Roark, Traditions, and Art – Skate across America Day 36

November 8th, 2010



Total Distance for today: 32 miles
Total Distance for Tour: approx. 265 miles
LOCATION: Hyattville, MD (just outside Washington, DC)
STATUS: Back on the road and feeling good!

Back on the Road

I wasn’t sure how a 32 mile skate would feel after taking essentially 2 1/2 weeks off. I did do a little bit of skating in Baltimore, but I was extremely focused on business, to the point of not doing much else. So, I decided to bite the bullet, skate from Baltimore to DC, and see if this skater is still in shape! I quickly noticed that my decision to install a new set of wheels was the best decision I’ve made in some time. I can actually glide between my strokes now! In other words: I can actually skate! That definitely helped me to get reoriented to the thrills and pains of skating. In all, I’m a little more sore than usual, and I can tell I’ve lost a little stamina, but I think I’ll be just fine. BTW, I endured some cruel and unusual punishment during the last 1 1/2 miles of the skate today: There was a hill that can only be described as tall, long, and steep. That was a bit rough after 30 miles of skating, but I made do, and I’m cozy and happy in the Freedom Mobile now! I’m scheduled to speak at the Choice Academy tomorrow, which is a high school in DC, and I’m pretty pumped about that!

Where Traditions Come From

I have A LOT of time to think while I’m skating, and I’ll cover any topic from “I’m tired and sore” to philosophy. Today, I was thinking about a specific character in a specific book. Dillon became rather enthralled by a copy of Ayn Rand’s The Fountain Head, while we were in Pittsburgh and has taken it upon himself to read it. I’ve had passing interest in Rand and more or less understand her philosophy on an intuitive level. I’ve just never taken it upon myself to read her work. The Fountain Head is one of Rand’s most important literary works, as it captures the individualistic tone of her Objectivist philosophy. I couldn’t help myself yesterday and decided to read the first chapter while Dillon and I waited for the bus in Pittsburgh.


To make a long story short, the main character, Roark, is a brilliant young student of architecture who clashes with his school administration, because he has no use for architectural traditions. He sees most traditions as cobbled together compositions of what has already been done. His opinion is that each building should sprout not from tradition, but from the very ground and purpose out of which it grows. His drawings are surprisingly focused on simplicity, function, and elegance, but they are also radically different than any known style.

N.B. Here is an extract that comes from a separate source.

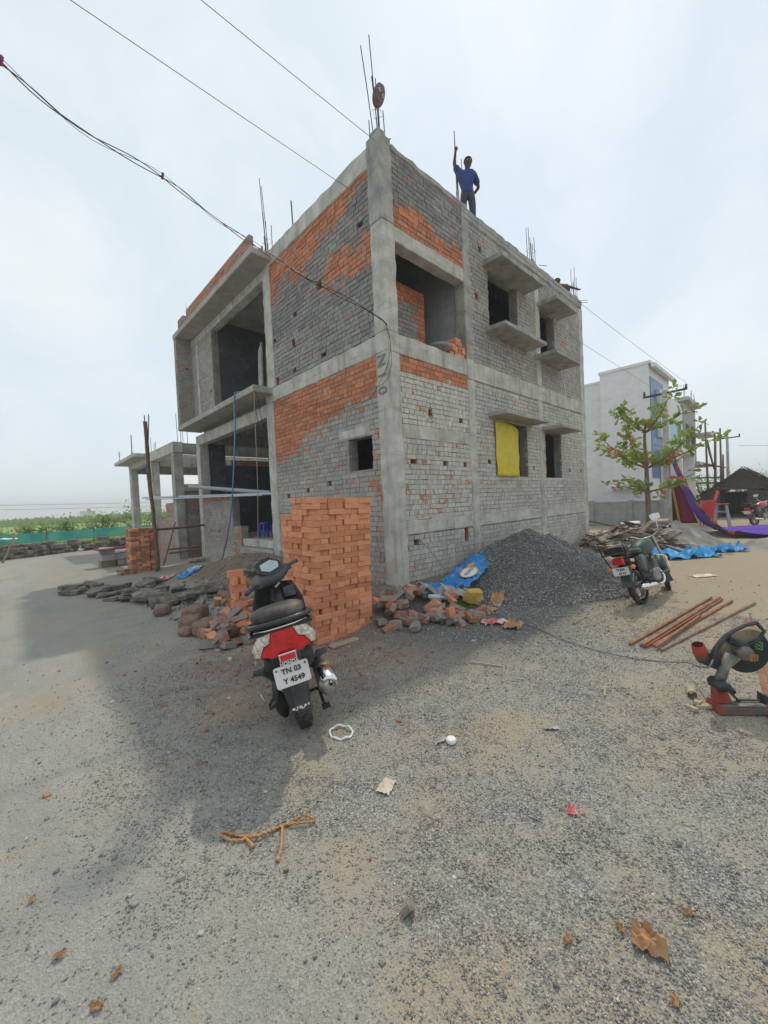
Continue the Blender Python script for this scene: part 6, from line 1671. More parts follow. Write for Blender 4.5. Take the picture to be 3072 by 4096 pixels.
def person(label, loc, face, J, shirt, hold=None, legs=True):
    # local x: the image-right side of the figure, y: away from the viewer, z up
    r = thing('person', label, 'person', loc, face)
    n = lambda k: J[k]
    body = [[(*n('pelvis'), 0.115), (*n('waist'), 0.105), (*n('chest'), 0.125), (*n('neck0'), 0.062), (*n('neck'), 0.052), (*n('jaw'), 0.062), (*n('head'), 0.088), (*n('crown'), 0.066)],
            [(*n('jaw'), 0.062), (*n('nose'), 0.016)]]
    for s_ in ('L', 'R'):
        body.append([(*n('chest'), 0.125), (*n('sh' + s_), 0.058), (*n('el' + s_), 0.040), (*n('wr' + s_), 0.026)])
        d = Vector(n('wr' + s_)) - Vector(n('el' + s_))
        hc = hand_chains(n('wr' + s_), d, (1, 0, 0.1) if abs(d.normalized().x) < 0.8 else (0, 1, 0), 0.9 if s_ == 'L' else 0.5)
        hc[0][0] = (*n('wr' + s_), 0.026)
        body += hc
        body.append([(*n('pelvis'), 0.115), (*n('hip' + s_), 0.082), (*n('kn' + s_), 0.058), (*n('an' + s_), 0.042), (*n('to' + s_), 0.034)])
        hd = Vector(n('head'))
    skin_mesh('body', body, M['skin'], r)
    sh_ = [[(*(Vector(n('pelvis')) * 1.14 - Vector(n('waist')) * 0.14 - (Vector(n('waist')) - Vector(n('pelvis'))) * 0.6), 0.135), (*n('pelvis'), 0.134), (*n('waist'), 0.140), (*n('chest'), 0.158), (*n('neck0'), 0.076)]]
    for s_ in ('L', 'R'):
        a, b = Vector(n('sh' + s_)), Vector(n('el' + s_)); mm = a.lerp(b, 0.85)
        sh_.append([(*n('chest'), 0.158), (*n('sh' + s_), 0.080), (*mm, 0.070)])
    skin_mesh('shirt', sh_, shirt, r)
    tr_ = []
    pv = Vector(n('pelvis')); wb = pv.lerp(Vector(n('waist')), 0.3)
    tr_.append([(*wb, 0.124), (*n('pelvis'), 0.122)])
    for s_ in ('L', 'R'):
        k, a = Vector(n('kn' + s_)), Vector(n('an' + s_))
        tr_.append([(*n('pelvis'), 0.122), (*n('hip' + s_), 0.094), (*n('kn' + s_), 0.072), (*k.lerp(a, 0.9), 0.058)])
    skin_mesh('trousers', tr_, M['trousers'], r)
    h = MB(); hd = Vector(n('head')); cr = Vector(n('crown'))
    ax = (cr - hd).normalized(); u, w = orth(ax)
    def hf(a, b):
        t = 2 * PI * a; p = PI * 0.5 * b
        return hd + ax * 0.03 + (u * math.cos(t) + w * math.sin(t)) * (0.094 * math.cos(p)) + ax * (0.105 * math.sin(p)) + Vector((0, 0.018 * (1 - b), 0))
    h.grid(hf, 18, 7); h.obj('hair', M['hair'], r, smooth=True)
    e = MB()
    for s_ in (-1, 1): e.lathe([(0, 0.004), (0.006, 0.003), (0.008, 0)], 8, Matrix.Translation(hd + Vector((s_ * 0.033, -0.082, -0.005))) @ Matrix.Rotation(PI / 2, 4, 'X'))
    e.obj('eyes', M['white'], r)
    return r
FACE = math.atan2(CAM_R[1], CAM_R[0])
MAN = dict(pelvis=(0.0, 0, 0.90), waist=(0.0, 0, 1.02), chest=(-0.01, 0, 1.23), neck0=(0.015, 0, 1.35), neck=(0.025, -0.01, 1.40), jaw=(0.03, -0.025, 1.47), head=(0.04, -0.015, 1.54), crown=(0.045, 0.0, 1.585), nose=(0.032, -0.115, 1.50),
           shL=(-0.165, 0, 1.32), elL=(-0.265, -0.02, 1.50), wrL=(-0.225, -0.03, 1.77), shR=(0.155, 0.0, 1.28), elR=(0.27, 0.05, 1.04), wrR=(0.15, 0.12, 0.93),
           hipL=(-0.09, 0, 0.84), knL=(-0.10, -0.01, 0.47), anL=(-0.11, 0.01, 0.09), toL=(-0.12, -0.14, 0.04), hipR=(0.09, 0, 0.84), knR=(0.10, -0.02, 0.47), anR=(0.11, 0.01, 0.09), toR=(0.13, -0.14, 0.04))
person('man in blue shirt standing on the roof with one arm raised', (7.55, 4.92, 7.36), FACE, MAN, M['blue_shirt'])
LOW = dict(pelvis=(0.02, 0.10, 0.16), waist=(0.0, 0.06, 0.26), chest=(-0.02, 0.0, 0.40), neck0=(-0.03, -0.03, 0.46), neck=(-0.03, -0.05, 0.475), jaw=(-0.03, -0.08, 0.47), head=(-0.03, -0.08, 0.52), crown=(-0.03, -0.05, 0.57), nose=(-0.03, -0.17, 0.47),
           shL=(-0.18, 0, 0.42), elL=(-0.30, -0.10, 0.22), wrL=(-0.15, -0.2, 0.09), shR=(0.14, 0, 0.42), elR=(0.30, -0.12, 0.34), wrR=(0.46, -0.18, 0.24),
           hipL=(-0.08, 0.08, 0.15), knL=(-0.20, -0.20, 0.26), anL=(-0.16, 0.02, 0.06), toL=(-0.18, -0.12, 0.04), hipR=(0.12, 0.08, 0.15), knR=(0.24, -0.20, 0.26), anR=(0.2, 0.02, 0.06), toR=(0.22, -0.12, 0.04))
person('worker crouching low behind the roof edge at the far corner, only head and arm showing', (12.12, 4.92, 7.36), FACE, LOW, M['tan_shirt'])
# ------------------------------------------------------------------ right-hand background
M['white_wall'] = m_concrete('white_plaster', (0.70, 0.70, 0.70), (0.78, 0.78, 0.775), 0.05, (0.55, 0.55, 0.55))
M['grey_plaster'] = m_concrete('grey_plaster', (0.30, 0.30, 0.30), (0.42, 0.42, 0.415), 0.2)
M['cladding'] = simple('blue_cladding', (0.08, 0.16, 0.33), 0.35, 0, 0.12, 2)
M['teal_glass'] = simple('teal_panel', (0.06, 0.38, 0.44), 0.25, 0, 0.1, 3)
M['lime'] = simple('lime_paint', (0.45, 0.55, 0.08), 0.6)
M['window_dark'] = simple('window_glass', (0.04, 0.06, 0.09), 0.1, 0, 0.2, 3, coat=0.5)
wb = thing('white_house', 'white plastered modern house with blue cladding behind the young tree', 'building', (22.0, 4.85, 0))
def wpart(name, mat, *boxes, bevel=0.0):
    m = MB()
    for b in boxes: m.box(*b)
    return m.obj(name, M[mat], wb, neg(wb), bevel=bevel)
wpart('wall', 'white_wall', (22.0, 4.90, 0.0, 26.1, 7.0, 7.55))
wpart('wall', 'white_wall', (22.4, 7.0, 0.0, 30.0, 9.6, 7.25))
wpart('roof_coping', 'white_wall', (21.95, 4.80, 7.55, 26.2, 7.05, 7.68))
wpart('roof_coping', 'white_wall', (22.35, 7.06, 7.25, 30.0, 9.65, 7.36))
wpart('canopy', 'white_wall', (21.98, 4.62, 7.36, 26.15, 4.79, 7.54))
for k in range(6): wpart('cladding_panel', 'cladding', (22.15, 4.865, 2.2 + 0.80 * k, 24.6, 4.899, 2.98 + 0.80 * k))
wf = wpart('window', 'white_wall', (23.2, 4.70, 4.2, 25.0, 4.86, 6.5))
m = MB(); m.box(23.4, 4.685, 4.4, 24.8, 4.699, 6.3); m.obj('pane', M['window_dark'], wf)
for x in (24.08,): 
    m = MB(); m.box(x, 4.67, 4.4, x + 0.05, 4.684, 6.3); m.obj('mullion', M['white'], wf)
wpart('frame', 'lime', (25.2, 4.78, 2.4, 25.35, 4.898, 5.3), (25.2, 4.78, 5.3, 28.3, 4.898, 5.45), (28.15, 4.78, 2.4, 28.3, 4.898, 5.3))
wpart('teal_panel', 'teal_glass', (25.36, 4.86, 4.0, 28.14, 4.897, 5.29))
wpart('wall', 'white_wall', (26.12, 4.90, 0.0, 29.4, 7.0, 6.6))
wpart('porch', 'white_wall', (23.6, 4.0, 0.0, 23.8, 4.86, 3.4), (23.6, 4.0, 3.4, 27.0, 4.86, 3.6), (26.8, 4.0, 0.0, 27.0, 4.86, 3.4))
wpart('ledge', 'white_wall', (21.7, 5.2, 1.75, 21.99, 6.6, 1.85))
# compound wall in front
cw = thing('boundary_wall', 'low grey cement boundary wall at the foot of the white house', 'wall', (20.6, 4.0, 0))
m = MB(); m.box(20.6, 4.05, 0, 20.75, 9.5, 1.12); m.obj('panel', M['grey_plaster'], cw, neg(cw), bevel=0.01)
for y in (4.1, 5.35, 7.0): m = MB(); m.box(20.55, y, 0, 20.80, y + 0.2, 1.22); m.obj('pier', M['grey_plaster'], cw, neg(cw), bevel=0.01)
m = MB(); m.box(20.57, 4.05, 1.12, 20.78, 9.5, 1.17); m.obj('coping', M['concrete'], cw, neg(cw))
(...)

I can almost hear his character saying, “What have I to do with tradition, conformity, or duty to what has already been said and done? I exist for my own purposes, and the art I create must flow from my individual passion and vision.” This is not a quote from the book but rather what I can “hear” from Roark’s character. Obviously, Roark’s mindset goes much deeper than just architecture. His character is an appeal to the self-made and self-defined human being. He is not concerned about appearances or opinions. He makes it his duty to do “his work,” and he knows that the beauty of his work will speak for itself – igniting love and hate, alike.


You can say what you will about Roark’s seemingly arrogant and self-affirming philosophy, but he is nothing if not fulfilled in achieving what he sets out to do. The path of one who chooses to define a personal destiny is always difficult, but we must admit, love it or hate it, his art will never cease to affect us. Art is not just found in buildings, poetry, or paintings; some consider the very living of life to be a form of art… Do you decide what your art will look like, or does someone else? Do you affect us, or do you fit neatly into the mold?